Walther is a big role but Hans Sachs is even bigger and the singer who undertakes the role needs enormous stamina. Franz
Hawlata has stamina, but I remember from 2008 that he, after his last big solo, Verachtet mir die Meister nicht (CD 4 tr. 13) was totally exhausted at the curtain calls. But the actual sound shows no signs of wear as registered by the microphones. His is an ideal bass-baritone with enough expansion upwards to make him the ideal Sachs. He has a kind of fatherly approach in the first act and in the Flieder monologue in the second act (CD 2 tr. 9) he sings the opening softly and warmly but with dramatic bite when he remembers the controversy over the young knight. And the words Dem Vogel der heut’ sang are sung with admirable warmth. Even greater is the Wahn monologue (CD 3 tr. 4) in act three, which gets a magisterial reading.

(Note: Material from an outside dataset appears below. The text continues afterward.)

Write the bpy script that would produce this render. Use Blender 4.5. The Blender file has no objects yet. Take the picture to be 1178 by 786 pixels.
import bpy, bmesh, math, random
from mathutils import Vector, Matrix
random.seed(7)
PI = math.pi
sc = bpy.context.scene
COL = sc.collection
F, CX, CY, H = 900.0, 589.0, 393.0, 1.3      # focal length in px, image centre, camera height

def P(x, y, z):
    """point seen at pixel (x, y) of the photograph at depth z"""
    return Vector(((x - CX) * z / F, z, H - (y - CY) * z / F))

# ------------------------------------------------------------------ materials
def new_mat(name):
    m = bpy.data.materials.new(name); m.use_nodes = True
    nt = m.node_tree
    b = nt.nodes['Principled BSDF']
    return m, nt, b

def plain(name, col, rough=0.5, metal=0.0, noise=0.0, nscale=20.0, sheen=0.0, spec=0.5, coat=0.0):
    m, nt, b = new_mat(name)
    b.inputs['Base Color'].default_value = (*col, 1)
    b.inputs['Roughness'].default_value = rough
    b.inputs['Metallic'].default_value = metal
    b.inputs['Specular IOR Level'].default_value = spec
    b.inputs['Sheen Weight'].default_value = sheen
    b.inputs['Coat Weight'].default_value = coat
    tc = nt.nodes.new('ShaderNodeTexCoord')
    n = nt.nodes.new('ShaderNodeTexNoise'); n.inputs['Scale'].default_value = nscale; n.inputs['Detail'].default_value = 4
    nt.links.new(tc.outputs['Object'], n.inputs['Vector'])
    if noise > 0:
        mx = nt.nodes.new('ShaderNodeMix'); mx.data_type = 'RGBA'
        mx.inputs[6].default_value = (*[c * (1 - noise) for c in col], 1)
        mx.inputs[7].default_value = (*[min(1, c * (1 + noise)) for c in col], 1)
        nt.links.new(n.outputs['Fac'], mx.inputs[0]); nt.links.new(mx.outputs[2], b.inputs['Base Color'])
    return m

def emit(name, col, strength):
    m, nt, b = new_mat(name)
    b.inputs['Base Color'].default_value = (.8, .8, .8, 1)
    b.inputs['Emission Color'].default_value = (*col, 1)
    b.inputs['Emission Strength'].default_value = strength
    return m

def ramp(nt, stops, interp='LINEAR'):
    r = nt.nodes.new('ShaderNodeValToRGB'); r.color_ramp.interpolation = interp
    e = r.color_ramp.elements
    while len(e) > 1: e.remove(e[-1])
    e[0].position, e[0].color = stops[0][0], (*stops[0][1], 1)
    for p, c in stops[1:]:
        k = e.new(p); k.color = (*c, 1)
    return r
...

Michael Volle, who today has adopted the role of Hans Sachs, was for several years the reigning Beckmesser. I heard him in the role also in a concert version of Die Meistersinger at Royal Festival Hall a couple of years before the Bayreuth production. His Beckmesser is less of a clown and more a serious but maybe not so clever bureaucrat, and his singing is characterised by strength and expressivity and superb enunciation. Norbert Ernst is a lively and articulate David, and his tone is rather like Vogt’s. Artur Korn is a black-voiced and noble Pogner and Markus Eiche is a good Kothner.
There is no libretto with this issue but it can be easily accessed online. Unless one can’t accept stage noises, this is a version of one of the greatest operatic masterpieces that
takes its places as one of the finest currently available.